Area 51

Slater remembers the pilot training well. “We were out there in this little Boston Whaler and the plan was to get the project pilots hoisted up into a parasail and then let them drop down in the water in their full pressure suits. First [Agency pilot Mele] Vojvodich went. His test went fine. By the time we got [Agency pilot Jack] Layton up, the wind had picked up. When Layton went down in the water, the Whaler started dragging him, and the water in his parachute started pulling him underneath. I called it off. ‘Stop!’ I said. ‘We’re gonna lose somebody out here!’”

 

They were prescient words. On the night of July 30, 1966, the 1129th Special Activities Squadron at Groom Lake prepared to make the first official nighttime drone launch off the coast of California. From the tarmac at Area 51, Lockheed’s chief flight test pilot, Bill Park, was about to close the canopy on the M-21 Oxcart when Colonel Slater approached him with some final words. “I said, ‘Bill, it’s a dangerous mission,’” Slater remembers. “There were only a few feet between the drone and the tail of the A-12. Park knew that. We all did. In back was the flight engineer, Ray Torick; he knew that too. The canopy closed and I got into another Mach 3 aircraft we had flying alongside during the test.” Both aircraft flew west until they were a hundred and fifty miles off the coast of California. There, the M-21, piloted by Bill Park, prepared for the D-21 launch. A camera in Slater’s airplane would capture the launch on 16-millimeter film. Down below, on the dark ocean surface, a rescue boat waited. Park hit Ignite, and the drone launched up and off the M-21. But during separation, the drone pitched down instead of up and instantly split the mother aircraft in half. Miraculously, the drone hit neither Park nor Torick, who were both trapped inside.

 

The crippled aircraft began to tumble through the sky, falling for nearly ten thousand feet. Somehow, both men managed to eject. Alive and now outside the crashing, burning airplane, both men were safely tethered to their parachutes. Remarkably, neither of the men was hit by the burning debris falling through the air. Both men made successful water landings. But, as Slater recalls, an unforeseen tragedy occurred. “Our rescue boat located Bill Park, who was fine. But by the time the boat got to Ray Torick, he was tied up in his lanyard and had drowned.”

 

Kelly Johnson was devastated. “He impulsively and emotionally decided to cancel the entire program and give back the development funding to the Air Force and the Agency,” Johnson’s deputy Ben Rich recalled in his 1994 memoir about the Lockheed Skunk Works.

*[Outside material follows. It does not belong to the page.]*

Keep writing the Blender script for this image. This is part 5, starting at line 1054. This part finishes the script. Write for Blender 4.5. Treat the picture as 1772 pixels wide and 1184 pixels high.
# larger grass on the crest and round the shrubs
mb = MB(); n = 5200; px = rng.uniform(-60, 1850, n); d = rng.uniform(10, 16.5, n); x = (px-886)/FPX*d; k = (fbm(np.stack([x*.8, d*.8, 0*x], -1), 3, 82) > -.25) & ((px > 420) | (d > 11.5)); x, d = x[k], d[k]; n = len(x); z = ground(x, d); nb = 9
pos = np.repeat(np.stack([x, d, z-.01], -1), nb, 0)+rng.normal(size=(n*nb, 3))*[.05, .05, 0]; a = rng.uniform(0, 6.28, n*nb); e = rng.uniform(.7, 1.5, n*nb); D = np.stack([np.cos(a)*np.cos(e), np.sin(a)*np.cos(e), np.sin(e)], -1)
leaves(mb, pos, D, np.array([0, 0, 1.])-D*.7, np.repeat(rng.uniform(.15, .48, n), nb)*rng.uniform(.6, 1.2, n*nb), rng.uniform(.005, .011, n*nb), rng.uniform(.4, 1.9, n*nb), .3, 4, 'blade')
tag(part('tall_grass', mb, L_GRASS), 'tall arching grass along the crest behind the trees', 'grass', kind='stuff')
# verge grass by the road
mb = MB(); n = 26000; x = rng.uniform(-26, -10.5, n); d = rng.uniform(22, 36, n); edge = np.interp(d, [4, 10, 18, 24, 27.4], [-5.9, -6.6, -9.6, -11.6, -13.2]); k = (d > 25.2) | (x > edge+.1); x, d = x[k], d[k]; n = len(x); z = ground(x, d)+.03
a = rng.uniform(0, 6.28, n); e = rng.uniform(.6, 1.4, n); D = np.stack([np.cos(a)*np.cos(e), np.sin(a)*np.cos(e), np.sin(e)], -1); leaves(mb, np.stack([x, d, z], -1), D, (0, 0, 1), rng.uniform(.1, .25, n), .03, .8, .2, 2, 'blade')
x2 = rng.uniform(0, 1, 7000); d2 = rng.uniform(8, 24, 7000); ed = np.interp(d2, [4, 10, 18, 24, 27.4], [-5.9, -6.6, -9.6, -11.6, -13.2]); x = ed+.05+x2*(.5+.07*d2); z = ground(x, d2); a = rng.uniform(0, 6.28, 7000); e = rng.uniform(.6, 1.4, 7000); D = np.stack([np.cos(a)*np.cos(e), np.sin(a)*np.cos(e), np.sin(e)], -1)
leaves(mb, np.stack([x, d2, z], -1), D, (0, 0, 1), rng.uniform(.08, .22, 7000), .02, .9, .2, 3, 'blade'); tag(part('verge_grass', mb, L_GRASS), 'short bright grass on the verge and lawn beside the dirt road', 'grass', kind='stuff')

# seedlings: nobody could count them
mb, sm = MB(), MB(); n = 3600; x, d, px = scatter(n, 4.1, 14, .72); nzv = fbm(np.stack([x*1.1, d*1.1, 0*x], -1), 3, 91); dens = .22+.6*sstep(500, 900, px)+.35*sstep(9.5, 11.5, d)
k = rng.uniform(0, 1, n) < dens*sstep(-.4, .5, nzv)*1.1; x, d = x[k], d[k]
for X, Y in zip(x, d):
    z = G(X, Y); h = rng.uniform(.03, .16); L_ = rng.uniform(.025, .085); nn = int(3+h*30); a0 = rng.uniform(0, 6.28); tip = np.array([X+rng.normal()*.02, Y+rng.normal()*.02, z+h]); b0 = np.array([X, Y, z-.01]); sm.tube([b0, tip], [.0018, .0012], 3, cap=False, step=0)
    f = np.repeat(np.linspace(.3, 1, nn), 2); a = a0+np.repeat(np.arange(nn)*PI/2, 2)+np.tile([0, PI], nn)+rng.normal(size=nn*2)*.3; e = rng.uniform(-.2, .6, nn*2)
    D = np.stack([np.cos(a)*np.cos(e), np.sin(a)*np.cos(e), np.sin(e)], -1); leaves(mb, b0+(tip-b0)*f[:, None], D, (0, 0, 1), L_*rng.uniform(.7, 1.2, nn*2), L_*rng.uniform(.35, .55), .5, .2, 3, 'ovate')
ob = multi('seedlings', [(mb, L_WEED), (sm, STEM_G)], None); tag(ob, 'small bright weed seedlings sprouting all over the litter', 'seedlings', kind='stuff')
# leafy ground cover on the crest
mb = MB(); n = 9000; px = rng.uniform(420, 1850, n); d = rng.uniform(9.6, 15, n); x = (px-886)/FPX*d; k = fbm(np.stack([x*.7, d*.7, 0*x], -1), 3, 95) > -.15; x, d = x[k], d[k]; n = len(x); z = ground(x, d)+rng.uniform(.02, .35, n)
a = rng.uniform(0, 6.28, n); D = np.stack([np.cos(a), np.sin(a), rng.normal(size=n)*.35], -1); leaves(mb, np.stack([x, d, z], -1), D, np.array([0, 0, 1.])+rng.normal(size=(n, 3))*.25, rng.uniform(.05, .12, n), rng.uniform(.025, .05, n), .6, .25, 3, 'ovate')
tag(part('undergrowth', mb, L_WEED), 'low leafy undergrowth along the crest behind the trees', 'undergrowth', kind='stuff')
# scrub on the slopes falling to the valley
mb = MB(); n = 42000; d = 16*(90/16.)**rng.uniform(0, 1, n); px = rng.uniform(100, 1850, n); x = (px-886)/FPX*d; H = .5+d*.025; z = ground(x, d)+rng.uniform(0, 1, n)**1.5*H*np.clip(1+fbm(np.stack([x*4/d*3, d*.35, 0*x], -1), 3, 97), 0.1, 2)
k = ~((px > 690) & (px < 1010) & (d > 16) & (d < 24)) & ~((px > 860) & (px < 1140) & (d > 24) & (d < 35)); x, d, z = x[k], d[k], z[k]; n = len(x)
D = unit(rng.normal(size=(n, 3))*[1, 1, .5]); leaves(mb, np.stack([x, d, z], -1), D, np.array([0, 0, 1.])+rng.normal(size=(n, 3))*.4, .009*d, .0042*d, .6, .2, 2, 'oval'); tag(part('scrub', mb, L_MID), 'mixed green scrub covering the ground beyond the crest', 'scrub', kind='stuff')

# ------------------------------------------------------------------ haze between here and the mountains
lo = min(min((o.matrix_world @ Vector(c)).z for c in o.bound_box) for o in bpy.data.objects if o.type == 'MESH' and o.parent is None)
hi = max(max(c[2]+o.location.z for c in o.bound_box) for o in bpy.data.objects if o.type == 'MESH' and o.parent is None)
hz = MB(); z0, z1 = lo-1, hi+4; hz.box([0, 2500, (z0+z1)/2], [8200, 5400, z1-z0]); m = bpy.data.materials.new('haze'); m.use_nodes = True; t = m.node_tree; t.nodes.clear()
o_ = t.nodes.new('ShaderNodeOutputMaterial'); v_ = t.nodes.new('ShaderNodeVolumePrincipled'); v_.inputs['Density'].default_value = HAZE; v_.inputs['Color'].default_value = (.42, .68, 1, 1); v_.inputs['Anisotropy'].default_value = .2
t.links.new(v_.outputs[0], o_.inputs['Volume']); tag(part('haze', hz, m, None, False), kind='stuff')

Rich asked Johnson why. “I will not risk any more test pilots or Blackbirds. I don’t have either to spare,” Johnson said. But the Air Force did not let the Mach 3 drone program go away so quickly. They created a new program to launch the drone from underneath a B-52 bomber, which was part of Strategic Air Command. President Johnson’s deputy secretary of defense, Cyrus Vance, told Kelly Johnson, “We need this program to work because our government will never again allow a Francis Gary Powers situation develop. All our overflights over denied territory will either be with satellites or drones.”

 

Three years later, in 1969, the D-21 drone finally made its first reconnaissance mission, over China, launched off a B-52. The drone flew into China and over the Lop Nur nuclear facility but had then somehow strayed off course into Soviet Siberia, run out of fuel, and crashed. The suggestion was that the drone’s guidance system had failed on the way home, and it was never seen or heard from again. At least, not for more than twenty years. In the early 1990s, a CIA officer showed up in Ben Rich’s office at Skunk Works with a mysterious present for him. “Ben, do you recognize this?” the man asked Rich as he handed him a hunk of titanium. “Sure I do,” Rich said. What Ben Rich was holding in his hand was a piece of composite material loaded with the radar-absorbing coating that Lovick and his team had first developed for Lockheed four decades before. Asked where he got it, the CIA officer explained that it had been a gift to the CIA from a KGB agent in Moscow. The agent had gotten it from a shepherd in Siberia, who’d found it in the Siberian tundra while herding his sheep. According to Rich, “The Russians mistakenly believed that this generation-old panel signified our current stealth technology. It was, in a way, a very nice tribute to our work on Tagboard.”